• _EXERCISE BRIEF_: How many lines of the entries below include the word "scene"? Answer with the number alone.

--- --- ---

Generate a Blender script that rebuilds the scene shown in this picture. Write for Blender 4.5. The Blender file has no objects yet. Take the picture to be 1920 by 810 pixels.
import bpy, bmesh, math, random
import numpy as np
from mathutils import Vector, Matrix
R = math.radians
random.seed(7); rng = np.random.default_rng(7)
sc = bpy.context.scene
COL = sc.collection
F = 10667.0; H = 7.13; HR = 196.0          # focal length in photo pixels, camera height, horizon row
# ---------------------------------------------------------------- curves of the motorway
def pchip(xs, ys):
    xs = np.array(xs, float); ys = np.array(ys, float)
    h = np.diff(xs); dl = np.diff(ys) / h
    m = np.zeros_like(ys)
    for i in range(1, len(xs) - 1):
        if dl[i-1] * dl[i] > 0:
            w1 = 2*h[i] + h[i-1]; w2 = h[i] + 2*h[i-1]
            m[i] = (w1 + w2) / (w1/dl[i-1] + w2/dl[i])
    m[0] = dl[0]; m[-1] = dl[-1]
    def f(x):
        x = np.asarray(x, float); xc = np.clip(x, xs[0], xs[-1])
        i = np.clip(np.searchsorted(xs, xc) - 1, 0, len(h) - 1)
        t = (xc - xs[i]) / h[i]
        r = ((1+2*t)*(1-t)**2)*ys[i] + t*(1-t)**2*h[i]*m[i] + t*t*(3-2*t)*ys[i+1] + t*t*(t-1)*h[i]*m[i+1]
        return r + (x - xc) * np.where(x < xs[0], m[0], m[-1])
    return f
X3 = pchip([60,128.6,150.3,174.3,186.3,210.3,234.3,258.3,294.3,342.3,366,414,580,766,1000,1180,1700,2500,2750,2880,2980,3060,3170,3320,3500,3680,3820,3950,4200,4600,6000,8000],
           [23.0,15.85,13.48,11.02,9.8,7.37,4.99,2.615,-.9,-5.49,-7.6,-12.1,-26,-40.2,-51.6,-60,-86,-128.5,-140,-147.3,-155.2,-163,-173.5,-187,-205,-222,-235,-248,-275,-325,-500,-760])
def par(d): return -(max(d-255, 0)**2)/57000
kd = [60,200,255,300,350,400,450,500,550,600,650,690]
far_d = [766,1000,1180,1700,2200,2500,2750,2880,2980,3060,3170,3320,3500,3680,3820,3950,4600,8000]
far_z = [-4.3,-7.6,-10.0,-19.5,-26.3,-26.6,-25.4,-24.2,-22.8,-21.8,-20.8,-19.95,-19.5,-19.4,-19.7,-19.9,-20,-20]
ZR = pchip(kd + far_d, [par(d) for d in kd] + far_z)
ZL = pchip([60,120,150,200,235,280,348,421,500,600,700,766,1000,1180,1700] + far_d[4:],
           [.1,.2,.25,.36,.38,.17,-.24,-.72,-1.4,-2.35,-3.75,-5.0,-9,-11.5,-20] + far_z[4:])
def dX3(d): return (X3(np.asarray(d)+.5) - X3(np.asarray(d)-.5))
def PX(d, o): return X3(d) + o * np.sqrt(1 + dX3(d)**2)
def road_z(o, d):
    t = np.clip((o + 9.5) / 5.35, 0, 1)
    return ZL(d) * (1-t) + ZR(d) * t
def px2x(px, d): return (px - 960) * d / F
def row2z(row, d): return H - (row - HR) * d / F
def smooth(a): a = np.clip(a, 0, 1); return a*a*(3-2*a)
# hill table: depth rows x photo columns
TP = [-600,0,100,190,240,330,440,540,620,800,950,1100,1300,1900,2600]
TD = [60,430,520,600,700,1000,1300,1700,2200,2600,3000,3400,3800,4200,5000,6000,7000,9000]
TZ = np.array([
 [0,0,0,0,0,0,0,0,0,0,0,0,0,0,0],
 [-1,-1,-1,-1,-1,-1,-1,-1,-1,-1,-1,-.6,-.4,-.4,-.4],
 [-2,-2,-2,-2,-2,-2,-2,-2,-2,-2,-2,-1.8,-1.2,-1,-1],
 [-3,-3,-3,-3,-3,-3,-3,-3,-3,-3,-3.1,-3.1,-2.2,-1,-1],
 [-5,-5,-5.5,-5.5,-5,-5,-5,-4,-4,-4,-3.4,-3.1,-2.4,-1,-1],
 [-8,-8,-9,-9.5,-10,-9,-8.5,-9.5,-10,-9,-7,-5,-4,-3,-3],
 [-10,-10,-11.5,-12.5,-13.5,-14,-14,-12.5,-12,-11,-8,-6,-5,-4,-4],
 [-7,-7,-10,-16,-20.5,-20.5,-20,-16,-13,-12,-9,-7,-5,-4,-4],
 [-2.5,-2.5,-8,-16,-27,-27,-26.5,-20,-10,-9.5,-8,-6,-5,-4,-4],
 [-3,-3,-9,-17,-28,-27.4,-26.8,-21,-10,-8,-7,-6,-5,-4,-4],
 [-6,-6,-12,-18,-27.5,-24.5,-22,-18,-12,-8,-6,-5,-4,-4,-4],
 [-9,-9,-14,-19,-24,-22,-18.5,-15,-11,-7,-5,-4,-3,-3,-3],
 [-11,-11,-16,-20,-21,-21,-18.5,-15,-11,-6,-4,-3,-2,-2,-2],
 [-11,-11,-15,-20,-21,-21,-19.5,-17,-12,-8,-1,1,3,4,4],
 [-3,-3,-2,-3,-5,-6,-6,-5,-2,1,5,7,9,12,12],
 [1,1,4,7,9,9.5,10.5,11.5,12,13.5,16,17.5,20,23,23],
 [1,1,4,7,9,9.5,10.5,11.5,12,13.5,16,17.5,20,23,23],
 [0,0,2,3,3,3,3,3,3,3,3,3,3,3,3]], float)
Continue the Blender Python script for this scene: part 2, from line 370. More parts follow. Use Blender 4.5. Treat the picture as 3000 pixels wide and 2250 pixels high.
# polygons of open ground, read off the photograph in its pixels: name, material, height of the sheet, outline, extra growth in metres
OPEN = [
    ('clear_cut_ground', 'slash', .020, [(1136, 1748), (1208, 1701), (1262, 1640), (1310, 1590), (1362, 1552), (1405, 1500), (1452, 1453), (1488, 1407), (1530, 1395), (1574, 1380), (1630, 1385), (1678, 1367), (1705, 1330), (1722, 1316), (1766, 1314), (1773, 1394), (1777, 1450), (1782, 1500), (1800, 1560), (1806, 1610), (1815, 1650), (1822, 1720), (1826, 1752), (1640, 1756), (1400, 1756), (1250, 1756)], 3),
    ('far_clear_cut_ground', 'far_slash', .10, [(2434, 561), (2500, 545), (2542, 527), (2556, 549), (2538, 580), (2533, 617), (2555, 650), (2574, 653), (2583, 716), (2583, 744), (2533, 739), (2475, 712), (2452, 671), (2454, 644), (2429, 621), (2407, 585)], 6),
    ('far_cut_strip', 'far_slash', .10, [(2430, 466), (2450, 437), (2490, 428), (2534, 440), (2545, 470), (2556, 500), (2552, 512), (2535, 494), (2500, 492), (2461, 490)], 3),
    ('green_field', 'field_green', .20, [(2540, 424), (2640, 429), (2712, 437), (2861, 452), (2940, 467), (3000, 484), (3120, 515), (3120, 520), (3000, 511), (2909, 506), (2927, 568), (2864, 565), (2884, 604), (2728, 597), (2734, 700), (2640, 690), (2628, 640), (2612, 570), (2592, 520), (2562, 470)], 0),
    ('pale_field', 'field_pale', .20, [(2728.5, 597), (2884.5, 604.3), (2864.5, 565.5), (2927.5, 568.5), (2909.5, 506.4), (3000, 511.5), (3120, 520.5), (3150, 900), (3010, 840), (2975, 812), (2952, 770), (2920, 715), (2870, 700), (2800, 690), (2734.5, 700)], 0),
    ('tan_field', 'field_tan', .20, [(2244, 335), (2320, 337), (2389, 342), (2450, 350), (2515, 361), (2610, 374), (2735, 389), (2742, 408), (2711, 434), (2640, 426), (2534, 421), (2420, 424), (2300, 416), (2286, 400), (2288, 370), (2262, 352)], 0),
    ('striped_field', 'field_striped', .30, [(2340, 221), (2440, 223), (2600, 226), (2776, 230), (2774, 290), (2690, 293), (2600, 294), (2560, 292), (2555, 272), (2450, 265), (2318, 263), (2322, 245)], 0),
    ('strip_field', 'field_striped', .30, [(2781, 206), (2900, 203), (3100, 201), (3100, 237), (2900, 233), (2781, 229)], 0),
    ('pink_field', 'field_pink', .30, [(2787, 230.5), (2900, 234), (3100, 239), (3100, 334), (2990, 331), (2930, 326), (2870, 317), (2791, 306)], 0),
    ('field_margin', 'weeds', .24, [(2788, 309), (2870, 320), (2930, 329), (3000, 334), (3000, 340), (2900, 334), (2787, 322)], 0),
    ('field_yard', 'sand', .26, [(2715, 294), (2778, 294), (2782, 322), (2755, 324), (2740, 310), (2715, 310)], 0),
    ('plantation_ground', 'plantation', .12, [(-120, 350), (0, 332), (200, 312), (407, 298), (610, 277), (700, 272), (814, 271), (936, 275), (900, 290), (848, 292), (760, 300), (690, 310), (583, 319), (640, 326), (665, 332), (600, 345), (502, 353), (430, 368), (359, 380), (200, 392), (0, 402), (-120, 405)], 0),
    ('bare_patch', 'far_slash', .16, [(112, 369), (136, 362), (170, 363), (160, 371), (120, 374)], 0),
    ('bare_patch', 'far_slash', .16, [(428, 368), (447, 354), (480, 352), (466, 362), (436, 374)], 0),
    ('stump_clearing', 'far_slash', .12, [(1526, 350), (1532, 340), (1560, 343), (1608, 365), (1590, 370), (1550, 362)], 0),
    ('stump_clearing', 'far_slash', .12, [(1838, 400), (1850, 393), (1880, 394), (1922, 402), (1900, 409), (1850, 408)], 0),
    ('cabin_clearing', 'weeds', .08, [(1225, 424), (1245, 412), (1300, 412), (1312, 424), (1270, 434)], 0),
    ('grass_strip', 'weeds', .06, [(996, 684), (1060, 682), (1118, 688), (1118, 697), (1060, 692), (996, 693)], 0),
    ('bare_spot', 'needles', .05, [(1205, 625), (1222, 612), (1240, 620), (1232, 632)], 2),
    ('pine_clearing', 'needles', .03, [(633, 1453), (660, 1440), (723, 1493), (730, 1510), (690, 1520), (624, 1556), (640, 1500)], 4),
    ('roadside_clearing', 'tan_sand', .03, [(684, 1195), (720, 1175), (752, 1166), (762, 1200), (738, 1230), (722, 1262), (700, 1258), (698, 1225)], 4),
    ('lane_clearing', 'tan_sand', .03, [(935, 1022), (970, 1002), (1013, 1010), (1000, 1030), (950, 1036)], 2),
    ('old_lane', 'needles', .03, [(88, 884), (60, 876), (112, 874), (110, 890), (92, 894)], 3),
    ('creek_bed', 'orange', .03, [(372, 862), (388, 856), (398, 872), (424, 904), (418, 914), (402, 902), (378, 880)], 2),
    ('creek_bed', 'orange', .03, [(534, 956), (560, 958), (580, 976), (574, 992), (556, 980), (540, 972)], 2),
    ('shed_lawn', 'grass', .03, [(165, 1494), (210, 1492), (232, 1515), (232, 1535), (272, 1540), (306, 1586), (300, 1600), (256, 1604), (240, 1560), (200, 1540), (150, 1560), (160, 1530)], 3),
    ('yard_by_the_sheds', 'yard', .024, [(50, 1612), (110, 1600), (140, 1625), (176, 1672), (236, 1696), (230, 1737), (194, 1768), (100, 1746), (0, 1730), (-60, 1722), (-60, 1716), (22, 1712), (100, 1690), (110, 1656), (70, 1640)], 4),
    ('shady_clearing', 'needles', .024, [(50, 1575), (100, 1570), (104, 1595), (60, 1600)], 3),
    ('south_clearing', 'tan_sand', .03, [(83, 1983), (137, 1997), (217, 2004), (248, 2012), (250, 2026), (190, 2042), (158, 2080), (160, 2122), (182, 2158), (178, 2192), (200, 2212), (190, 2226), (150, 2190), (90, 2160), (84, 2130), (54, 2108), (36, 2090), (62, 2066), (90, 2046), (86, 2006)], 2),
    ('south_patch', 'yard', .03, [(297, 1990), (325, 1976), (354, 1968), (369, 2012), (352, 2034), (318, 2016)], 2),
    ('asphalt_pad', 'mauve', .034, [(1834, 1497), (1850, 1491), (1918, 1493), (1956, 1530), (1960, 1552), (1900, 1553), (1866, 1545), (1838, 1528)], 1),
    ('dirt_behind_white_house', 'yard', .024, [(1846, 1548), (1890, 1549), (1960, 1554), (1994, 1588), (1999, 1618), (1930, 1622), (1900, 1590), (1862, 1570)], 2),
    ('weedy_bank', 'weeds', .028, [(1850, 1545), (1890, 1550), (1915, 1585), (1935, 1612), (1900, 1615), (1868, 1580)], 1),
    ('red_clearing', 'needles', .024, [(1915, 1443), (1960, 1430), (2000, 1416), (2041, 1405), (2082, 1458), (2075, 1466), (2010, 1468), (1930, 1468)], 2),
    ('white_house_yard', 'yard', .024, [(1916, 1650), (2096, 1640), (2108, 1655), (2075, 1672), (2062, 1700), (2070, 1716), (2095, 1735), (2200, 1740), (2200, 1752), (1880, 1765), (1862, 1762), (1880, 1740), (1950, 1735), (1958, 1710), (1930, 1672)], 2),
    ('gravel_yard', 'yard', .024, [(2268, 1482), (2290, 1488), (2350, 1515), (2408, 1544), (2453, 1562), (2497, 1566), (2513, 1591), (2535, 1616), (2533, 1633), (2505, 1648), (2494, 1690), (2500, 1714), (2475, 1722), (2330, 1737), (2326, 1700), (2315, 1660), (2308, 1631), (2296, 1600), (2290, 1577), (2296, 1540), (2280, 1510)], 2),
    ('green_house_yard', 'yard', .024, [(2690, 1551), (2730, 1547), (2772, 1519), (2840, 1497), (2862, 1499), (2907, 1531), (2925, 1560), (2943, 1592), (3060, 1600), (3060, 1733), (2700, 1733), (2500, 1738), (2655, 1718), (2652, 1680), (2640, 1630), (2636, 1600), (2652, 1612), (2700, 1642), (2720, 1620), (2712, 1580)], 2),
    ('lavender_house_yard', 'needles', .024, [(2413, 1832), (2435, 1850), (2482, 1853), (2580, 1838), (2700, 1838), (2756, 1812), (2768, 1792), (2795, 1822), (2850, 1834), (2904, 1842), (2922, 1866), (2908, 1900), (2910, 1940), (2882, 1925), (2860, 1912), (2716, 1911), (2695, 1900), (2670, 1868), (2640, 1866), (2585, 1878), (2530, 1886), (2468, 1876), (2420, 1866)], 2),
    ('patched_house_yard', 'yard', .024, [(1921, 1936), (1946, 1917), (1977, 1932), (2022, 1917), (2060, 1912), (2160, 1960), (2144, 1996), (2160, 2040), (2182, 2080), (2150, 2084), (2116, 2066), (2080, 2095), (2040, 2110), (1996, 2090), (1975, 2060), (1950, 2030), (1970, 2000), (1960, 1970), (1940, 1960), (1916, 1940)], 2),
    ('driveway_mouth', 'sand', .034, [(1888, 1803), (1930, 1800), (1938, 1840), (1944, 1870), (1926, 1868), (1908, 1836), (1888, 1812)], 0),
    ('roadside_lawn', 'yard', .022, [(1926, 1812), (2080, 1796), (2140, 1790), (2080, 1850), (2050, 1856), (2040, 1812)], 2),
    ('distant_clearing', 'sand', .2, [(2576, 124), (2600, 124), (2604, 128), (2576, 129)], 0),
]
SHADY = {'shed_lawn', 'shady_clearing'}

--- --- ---

• _RESPONSE_: 3